Mitsuharu Misawa & Jun Akiyama vs “Dr. Death” Steve Williams & Johnny Ace – AJPW Summer Action Series II 1996 Day 14 (09/05/1996)

Super Generation Army (Mitsuharu Misawa & Jun Akiyama) (c) vs “Dr. Death” Steve Williams & Johnny Ace
AJPW World Tag Team Championship
09/05/1996
Nippon Budokan, Tokyo, Japan

(reviewed 05/16/2024) I’m not sure why Johnny Ace ever tried being a workrate guy when clearly it pays better to just beat the shit out of people like his superior partner does. Their disparate in-ring styles hold this back some but not enough to derail Dr. Death’s return to form after a year or two of turmoil behind the scenes. Steve Williams is a man possessed here, hitting a series of huge moves that made me repeatedly scream into an empty apartment and scare my cats. The fact that they’re all on Mitsuharu Misawa makes it even better. First he’s hitting the ace with back elbows and meathook lariats that would uproot small trees before back body dropping the man so that he doesn’t fully rotate and lands on his head instead. Hard to say he doesn’t deserve it. The real highlights, though, are a pair of backdrop drivers each better than any in years: the first sees Steve simply fling Misawa overhead such that he lands on his face as much as anything while the match-capper at the end is this frightening combination of power and precision, folding a grown man in half with the indifferent speed of a hydraulic press. It’s all awesome as hell, this vulgar display of power that immediately stirs you from the soporific stupor of 90s AJPW and reminds you what real wrestling can look like.
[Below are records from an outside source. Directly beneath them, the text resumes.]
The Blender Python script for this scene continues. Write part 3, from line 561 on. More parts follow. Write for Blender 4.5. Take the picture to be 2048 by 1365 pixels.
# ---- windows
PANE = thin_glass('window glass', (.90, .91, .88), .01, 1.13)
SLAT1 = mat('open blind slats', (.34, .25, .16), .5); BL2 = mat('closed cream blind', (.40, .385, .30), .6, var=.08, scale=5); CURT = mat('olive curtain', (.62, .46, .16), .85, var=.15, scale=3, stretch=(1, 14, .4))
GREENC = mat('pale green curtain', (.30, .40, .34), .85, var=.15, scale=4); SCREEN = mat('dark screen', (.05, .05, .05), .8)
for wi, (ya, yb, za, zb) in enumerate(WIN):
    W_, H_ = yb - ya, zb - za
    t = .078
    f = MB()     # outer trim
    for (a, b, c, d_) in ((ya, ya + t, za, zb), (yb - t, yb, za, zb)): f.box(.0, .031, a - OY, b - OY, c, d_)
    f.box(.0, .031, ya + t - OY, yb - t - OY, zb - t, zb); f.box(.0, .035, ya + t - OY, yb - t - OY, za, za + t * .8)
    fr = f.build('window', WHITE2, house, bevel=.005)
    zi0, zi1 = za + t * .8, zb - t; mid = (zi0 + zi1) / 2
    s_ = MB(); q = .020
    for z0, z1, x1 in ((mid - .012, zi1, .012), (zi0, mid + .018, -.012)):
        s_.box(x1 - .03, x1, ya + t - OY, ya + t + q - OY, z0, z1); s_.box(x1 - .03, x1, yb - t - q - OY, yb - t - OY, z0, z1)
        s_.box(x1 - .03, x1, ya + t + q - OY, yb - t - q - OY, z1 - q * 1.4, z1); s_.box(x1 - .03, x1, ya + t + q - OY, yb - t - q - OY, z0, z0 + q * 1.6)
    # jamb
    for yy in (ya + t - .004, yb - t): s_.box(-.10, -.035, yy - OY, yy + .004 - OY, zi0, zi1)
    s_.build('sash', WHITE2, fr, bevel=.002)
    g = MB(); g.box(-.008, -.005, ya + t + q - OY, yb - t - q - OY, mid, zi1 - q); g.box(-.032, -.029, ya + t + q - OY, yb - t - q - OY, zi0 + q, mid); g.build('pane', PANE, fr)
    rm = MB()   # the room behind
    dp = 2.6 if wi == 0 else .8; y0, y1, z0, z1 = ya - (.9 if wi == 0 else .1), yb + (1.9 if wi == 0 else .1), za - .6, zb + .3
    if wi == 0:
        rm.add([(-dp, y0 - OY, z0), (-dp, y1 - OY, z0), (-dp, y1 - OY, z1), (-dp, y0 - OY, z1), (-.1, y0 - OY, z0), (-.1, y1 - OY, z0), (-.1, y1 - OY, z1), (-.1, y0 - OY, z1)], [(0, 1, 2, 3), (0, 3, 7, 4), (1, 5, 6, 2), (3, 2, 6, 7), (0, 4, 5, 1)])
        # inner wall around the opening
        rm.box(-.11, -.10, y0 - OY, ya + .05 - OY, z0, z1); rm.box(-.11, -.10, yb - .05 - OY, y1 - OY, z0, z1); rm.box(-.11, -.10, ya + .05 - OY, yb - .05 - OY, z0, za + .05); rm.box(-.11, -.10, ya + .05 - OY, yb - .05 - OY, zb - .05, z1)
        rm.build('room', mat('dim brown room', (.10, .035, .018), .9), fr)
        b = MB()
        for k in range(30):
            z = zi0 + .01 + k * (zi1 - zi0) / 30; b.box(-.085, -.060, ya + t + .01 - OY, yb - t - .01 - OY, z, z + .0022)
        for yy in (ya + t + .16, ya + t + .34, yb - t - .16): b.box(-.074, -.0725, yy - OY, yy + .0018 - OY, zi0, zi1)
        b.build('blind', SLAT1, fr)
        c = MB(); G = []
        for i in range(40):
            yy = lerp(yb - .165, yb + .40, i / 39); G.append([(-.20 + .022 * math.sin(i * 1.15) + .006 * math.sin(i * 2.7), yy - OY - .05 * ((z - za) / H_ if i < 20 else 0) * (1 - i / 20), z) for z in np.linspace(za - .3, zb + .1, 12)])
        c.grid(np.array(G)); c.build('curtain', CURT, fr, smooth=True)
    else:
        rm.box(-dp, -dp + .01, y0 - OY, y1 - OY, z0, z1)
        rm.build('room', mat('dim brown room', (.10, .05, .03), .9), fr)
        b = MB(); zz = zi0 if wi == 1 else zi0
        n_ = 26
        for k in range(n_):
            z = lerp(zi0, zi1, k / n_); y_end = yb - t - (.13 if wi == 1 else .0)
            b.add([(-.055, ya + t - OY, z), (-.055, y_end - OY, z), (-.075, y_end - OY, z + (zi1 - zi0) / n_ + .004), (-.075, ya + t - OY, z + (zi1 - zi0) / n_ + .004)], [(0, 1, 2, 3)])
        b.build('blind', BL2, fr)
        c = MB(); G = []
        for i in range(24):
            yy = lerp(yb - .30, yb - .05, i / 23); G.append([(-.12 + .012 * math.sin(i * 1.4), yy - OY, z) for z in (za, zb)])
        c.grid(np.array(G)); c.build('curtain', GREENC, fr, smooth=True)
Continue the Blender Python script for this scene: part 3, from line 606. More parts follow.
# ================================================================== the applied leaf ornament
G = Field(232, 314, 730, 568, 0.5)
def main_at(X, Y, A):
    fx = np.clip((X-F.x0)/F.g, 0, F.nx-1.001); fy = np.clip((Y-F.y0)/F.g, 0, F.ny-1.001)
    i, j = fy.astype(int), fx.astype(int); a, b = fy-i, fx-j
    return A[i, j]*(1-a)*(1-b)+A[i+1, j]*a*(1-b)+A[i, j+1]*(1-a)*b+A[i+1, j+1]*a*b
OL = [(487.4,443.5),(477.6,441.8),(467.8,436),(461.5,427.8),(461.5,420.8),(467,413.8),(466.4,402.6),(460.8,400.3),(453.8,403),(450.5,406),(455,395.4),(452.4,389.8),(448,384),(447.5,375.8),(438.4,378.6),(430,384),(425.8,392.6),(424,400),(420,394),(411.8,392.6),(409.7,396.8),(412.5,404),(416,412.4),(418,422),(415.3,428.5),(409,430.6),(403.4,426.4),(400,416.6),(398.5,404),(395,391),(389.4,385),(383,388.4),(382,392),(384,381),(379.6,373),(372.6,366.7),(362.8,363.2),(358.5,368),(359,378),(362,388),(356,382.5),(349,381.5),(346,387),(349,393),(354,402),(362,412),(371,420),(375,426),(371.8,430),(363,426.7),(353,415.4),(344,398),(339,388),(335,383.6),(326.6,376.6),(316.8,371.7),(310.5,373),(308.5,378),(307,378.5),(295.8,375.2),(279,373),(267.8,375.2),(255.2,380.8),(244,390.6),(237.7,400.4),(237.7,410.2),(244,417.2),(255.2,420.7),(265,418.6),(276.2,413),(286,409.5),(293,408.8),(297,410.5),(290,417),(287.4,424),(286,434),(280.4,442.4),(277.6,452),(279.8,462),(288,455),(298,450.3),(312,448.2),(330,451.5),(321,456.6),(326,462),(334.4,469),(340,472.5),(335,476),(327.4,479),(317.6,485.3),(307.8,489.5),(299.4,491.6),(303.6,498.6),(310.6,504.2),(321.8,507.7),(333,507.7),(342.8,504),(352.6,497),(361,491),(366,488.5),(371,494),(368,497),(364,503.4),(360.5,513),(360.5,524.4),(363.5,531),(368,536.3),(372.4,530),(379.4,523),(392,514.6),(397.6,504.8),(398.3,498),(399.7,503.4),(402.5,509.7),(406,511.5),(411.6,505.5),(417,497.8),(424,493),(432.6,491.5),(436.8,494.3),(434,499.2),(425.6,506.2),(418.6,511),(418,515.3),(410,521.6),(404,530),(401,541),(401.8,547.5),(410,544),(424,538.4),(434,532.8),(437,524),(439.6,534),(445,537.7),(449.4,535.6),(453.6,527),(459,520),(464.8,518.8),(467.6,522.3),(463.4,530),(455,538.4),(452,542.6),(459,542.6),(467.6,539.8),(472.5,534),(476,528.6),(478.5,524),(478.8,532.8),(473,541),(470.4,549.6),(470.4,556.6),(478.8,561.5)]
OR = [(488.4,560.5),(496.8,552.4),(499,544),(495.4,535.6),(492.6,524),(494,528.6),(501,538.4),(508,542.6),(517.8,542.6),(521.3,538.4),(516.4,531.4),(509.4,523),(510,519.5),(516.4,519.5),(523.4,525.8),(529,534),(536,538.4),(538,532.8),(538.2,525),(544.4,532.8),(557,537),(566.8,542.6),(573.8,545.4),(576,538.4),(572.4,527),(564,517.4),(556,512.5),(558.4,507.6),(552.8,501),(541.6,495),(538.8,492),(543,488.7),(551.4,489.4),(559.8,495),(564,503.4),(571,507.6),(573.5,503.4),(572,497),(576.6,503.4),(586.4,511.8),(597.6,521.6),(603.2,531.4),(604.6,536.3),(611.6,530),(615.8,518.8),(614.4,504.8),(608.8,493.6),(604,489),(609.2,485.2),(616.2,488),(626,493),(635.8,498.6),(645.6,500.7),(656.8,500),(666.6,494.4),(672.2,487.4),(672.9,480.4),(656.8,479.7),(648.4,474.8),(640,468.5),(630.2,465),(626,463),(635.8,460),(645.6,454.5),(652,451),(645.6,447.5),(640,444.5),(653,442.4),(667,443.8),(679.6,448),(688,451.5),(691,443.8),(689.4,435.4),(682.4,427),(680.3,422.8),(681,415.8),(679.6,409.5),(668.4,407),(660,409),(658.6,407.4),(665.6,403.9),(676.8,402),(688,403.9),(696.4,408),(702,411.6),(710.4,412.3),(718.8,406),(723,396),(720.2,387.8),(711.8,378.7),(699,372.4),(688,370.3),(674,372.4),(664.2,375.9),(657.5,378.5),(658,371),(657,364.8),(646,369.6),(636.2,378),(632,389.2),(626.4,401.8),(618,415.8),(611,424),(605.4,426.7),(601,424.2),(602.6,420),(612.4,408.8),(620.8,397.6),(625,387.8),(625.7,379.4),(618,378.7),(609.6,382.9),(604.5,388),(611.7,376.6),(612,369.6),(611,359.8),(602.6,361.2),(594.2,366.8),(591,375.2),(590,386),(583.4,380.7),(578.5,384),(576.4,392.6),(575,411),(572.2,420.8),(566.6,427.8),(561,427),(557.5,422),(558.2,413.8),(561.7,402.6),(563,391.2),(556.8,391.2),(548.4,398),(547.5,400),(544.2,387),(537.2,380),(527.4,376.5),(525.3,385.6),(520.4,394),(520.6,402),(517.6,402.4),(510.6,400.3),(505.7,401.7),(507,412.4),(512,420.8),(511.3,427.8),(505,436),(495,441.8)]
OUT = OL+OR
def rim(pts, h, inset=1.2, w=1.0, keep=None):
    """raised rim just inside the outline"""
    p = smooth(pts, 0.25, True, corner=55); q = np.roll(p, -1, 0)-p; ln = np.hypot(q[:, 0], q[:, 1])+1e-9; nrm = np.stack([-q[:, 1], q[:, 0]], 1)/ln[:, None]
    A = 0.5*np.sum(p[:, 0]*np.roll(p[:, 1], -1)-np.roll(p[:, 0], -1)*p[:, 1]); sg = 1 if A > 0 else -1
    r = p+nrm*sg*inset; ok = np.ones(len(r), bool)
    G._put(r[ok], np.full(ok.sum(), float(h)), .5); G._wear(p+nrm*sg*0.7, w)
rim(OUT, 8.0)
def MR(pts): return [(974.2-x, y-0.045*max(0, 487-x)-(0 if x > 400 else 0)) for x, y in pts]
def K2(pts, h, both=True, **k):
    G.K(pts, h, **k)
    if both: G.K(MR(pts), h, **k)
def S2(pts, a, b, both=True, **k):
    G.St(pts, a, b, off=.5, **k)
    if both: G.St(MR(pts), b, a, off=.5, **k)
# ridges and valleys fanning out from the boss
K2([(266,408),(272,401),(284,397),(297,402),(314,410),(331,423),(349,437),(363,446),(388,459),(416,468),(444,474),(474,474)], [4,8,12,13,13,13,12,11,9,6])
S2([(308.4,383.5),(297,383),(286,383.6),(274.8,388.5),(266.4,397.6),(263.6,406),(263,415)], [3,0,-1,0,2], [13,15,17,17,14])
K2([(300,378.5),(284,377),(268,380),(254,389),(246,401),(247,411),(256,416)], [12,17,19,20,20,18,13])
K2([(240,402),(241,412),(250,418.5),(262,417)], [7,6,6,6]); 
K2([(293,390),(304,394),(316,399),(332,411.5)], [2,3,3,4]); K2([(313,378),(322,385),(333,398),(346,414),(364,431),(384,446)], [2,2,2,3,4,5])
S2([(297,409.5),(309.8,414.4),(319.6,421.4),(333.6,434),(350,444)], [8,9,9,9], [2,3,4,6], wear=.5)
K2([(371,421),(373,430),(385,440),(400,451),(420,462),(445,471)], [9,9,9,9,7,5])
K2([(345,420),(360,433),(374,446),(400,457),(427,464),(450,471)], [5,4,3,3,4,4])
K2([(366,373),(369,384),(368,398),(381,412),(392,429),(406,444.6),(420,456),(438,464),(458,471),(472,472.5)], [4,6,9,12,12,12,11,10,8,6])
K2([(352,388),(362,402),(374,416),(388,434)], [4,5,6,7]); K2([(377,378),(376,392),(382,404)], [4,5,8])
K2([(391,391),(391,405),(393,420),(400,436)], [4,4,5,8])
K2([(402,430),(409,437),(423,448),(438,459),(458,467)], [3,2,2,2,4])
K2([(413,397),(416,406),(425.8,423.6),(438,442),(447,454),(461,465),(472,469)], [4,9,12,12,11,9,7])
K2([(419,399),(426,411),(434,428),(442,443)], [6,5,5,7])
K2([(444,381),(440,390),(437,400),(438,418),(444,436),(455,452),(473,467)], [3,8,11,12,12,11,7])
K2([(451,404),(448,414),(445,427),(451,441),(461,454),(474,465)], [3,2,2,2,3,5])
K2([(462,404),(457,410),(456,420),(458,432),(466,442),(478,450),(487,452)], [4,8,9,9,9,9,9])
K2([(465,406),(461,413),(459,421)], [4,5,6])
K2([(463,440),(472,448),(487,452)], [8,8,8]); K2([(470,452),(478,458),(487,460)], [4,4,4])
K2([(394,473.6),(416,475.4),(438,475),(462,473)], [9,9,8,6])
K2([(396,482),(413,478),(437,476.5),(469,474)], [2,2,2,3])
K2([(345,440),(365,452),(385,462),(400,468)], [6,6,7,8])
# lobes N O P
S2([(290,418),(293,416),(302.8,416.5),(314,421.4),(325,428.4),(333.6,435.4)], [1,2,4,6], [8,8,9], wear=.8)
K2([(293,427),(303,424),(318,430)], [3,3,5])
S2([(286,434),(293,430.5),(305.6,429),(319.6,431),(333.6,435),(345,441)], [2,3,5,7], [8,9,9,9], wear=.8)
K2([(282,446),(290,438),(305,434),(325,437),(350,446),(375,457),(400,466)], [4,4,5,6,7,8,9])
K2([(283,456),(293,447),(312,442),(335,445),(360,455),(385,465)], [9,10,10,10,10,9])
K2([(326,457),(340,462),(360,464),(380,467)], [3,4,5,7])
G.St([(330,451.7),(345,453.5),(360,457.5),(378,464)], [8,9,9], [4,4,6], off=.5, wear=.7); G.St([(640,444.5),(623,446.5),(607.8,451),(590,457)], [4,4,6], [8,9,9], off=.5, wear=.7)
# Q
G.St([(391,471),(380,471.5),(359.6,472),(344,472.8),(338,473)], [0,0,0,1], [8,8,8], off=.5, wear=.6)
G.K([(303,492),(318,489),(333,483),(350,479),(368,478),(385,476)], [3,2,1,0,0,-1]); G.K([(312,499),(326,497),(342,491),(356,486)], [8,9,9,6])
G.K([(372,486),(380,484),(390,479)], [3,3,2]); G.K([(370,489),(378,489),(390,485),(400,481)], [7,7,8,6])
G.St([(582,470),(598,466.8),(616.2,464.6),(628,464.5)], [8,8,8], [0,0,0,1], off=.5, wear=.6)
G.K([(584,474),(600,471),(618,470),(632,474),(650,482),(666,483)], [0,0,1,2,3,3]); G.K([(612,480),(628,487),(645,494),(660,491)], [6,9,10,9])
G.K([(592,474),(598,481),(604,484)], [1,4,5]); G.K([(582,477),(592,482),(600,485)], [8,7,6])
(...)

Unfortunately the match doesn’t make the best use of these bombs, being a little too slow and uneven to keep that energy going. You might blame some of that on Misawa. Just barely into his mid-30s, the man seems to have aged quite a bit over the last year, a physical change exacerbated by the relative lack of footage during this era and how it has us leaping ahead weeks or even months at a time. He’s looking a lot more puffy and ragged than he has even in recent memory, finally starting to grow out this scraggly beard he’ll carry for most of the rest of his life. It’s not like he slows down much moving forward—if anything he’s about to enter the most physically taxing period of his career—but it’s easy to imagine that he’s started tagging with an even younger partner to help make up for this.

In any other situation this might make a wrestler more sympathetic but that’s not how Mitsuharu Misawa works. Even when he’s dropped across the top rope by Ace’s makeshift Stun Gun/Ace Crusher or sent head over heels with a Doomsday Device, he’s quickly recovering enough to tag out or make the save for an isolated Akiyama. As much as the guy pretends selling is somehow intended to alleviate one’s pain, clearly there’s something else going on there. We just saw how refreshing it could be to have a guy like Kenta Kobashi—the reigning Triple Crown champion, in case you forgot—get worked over for most of a match but this stubborn insistence on Misawa’s status ensures nothing like that ever happens with him. I used to assume that stubbornness came from the conservative Giant Baba’s booking and while that’s undoubtedly a factor, more and more it seems to me that it stems from this much younger man made obstinate beyond his years. Is it ego? Some sense of duty? A more fundamental disconnect from other people? It’s hard to say. In some sense it’s not my business to ask. All I know is here in the realm of wrestling reviews whatever issue this is makes for significantly worse matches. While this is an enjoyable enough bombfest by virtue of Doc’s sheer intensity and one or two eye-opening moves from Ace as well, I can’t shake the thought that there’s a better match hidden away in here behind one man’s refusal to look weak.